Explanatory Notes on Special Business

  1. Resolution 6
    The proposed Resolution 6 is to renew the general mandate obtained in the last AGM. As at the date of this Notice, no new shares in the Company were issued pursuant to the existing general mandate which will lapse at the conclusion of this forthcoming AGM.
    This proposed resolution, if passed, would provide flexibility to the Directors to undertake fund raising activities, including but not limited to further placement of shares for the purpose of funding the Company's future investment, working capital and/or acquisition(s) by the issuance of new shares (other than bonus or rights issue) in the Company to such persons at any time as the Directors may deem fit, provided that the aggregate number of shares issued by the Director the mandate obtained in the Company for the time being.

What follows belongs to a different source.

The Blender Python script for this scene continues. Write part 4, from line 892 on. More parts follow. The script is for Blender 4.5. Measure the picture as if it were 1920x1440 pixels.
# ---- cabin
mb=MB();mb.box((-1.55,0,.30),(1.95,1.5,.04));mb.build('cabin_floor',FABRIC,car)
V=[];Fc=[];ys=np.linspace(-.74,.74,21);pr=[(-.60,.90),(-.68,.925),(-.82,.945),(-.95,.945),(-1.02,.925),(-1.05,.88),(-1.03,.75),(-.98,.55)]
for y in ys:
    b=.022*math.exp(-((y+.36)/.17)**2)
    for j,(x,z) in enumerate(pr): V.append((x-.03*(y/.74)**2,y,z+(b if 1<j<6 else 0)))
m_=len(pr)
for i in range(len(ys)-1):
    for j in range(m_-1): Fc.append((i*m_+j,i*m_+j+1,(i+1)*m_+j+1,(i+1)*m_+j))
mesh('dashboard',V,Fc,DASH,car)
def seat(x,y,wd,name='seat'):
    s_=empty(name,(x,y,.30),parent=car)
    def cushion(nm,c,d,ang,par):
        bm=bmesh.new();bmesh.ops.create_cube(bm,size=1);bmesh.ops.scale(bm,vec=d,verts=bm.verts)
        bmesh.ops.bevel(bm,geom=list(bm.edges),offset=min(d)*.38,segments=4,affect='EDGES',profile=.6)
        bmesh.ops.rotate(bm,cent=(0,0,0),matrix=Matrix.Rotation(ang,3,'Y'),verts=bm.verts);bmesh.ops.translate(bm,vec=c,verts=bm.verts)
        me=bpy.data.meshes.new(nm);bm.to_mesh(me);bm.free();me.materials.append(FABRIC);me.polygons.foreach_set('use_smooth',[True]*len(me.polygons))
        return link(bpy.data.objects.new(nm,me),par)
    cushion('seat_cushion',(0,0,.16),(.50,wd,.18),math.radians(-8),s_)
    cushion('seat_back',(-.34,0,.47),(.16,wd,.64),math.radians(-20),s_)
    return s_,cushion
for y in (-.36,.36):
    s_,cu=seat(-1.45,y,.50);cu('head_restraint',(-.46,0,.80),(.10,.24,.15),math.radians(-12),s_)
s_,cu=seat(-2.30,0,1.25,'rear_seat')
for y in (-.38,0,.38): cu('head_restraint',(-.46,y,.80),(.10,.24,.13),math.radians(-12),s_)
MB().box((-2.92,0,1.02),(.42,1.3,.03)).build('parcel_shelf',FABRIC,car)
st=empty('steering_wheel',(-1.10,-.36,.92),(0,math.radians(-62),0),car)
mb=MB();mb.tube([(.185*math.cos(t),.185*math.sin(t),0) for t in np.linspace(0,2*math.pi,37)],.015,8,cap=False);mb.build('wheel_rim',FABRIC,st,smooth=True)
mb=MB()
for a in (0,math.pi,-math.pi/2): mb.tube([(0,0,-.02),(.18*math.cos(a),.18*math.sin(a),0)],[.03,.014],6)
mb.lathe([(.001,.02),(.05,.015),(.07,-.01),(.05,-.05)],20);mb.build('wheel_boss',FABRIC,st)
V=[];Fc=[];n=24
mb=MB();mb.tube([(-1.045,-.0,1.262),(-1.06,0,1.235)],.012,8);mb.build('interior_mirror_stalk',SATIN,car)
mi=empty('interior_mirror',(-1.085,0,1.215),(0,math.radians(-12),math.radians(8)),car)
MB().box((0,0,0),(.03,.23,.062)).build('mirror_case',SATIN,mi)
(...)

This authority, unless received or varied by the Company in a general meeting, will expire at the conclusion of the next AGM or at the expiry of the period within which the next annual general meeting is required to be held after the approval was given, whichever is earlier.

  2. Resolution 7
    The proposed Resolution 7 is in relation to Renewal of Shareholders' Mandate for Existing Recurrent Related Party Transactions and Shareholders' Mandate for Additional Recurrent Related Party Transactions which are necessary for the day-to-day operations of the Company. If approved by the shareholders, it will empower the Company to conduct transactions of revenue or trading nature with the parties related to the Company. Please refer to the Circular to Shareholders dated 25 May 2026 for more information.

Personal Data Privacy

By submitting an instrument appointing a proxy(ies) and/or representative(s) to attend, speak and vote at the AGM and/or any adjournment thereof, a member of the Company:

(i) consents to the collection, use and disclosure of the member's personal data by the Company (or its agents) for the purpose of the processing and administration by the Company (or its agents) of proxies and representatives appointed for the AGM (including any adjournment thereof) and the preparation and compilation of the attendance lists, minutes and other documents relating to the AGM (including any adjournment thereof), and in order for the Company (or its agents) to comply with any applicable laws, listing rules, regulations and/or guidelines (collectively, the "Progress"),

(ii) warrants that where the member discloses the personal data of the member's proxy(ies) and/or representatives(s) to the Company (or its agents), the member has obtained the prior consent of such proxy(ies) and/or representatives(s) for the collection, use and disclosure by the Company (or its agents) of the personal data of such proxy(ies) and/or representatives(s) for the Progress); and

(iii) agrees that the member will indemnify the Company in respect of any penalties, liabilities, claims, demands, losses and damages as a result of the member's breach of warranty.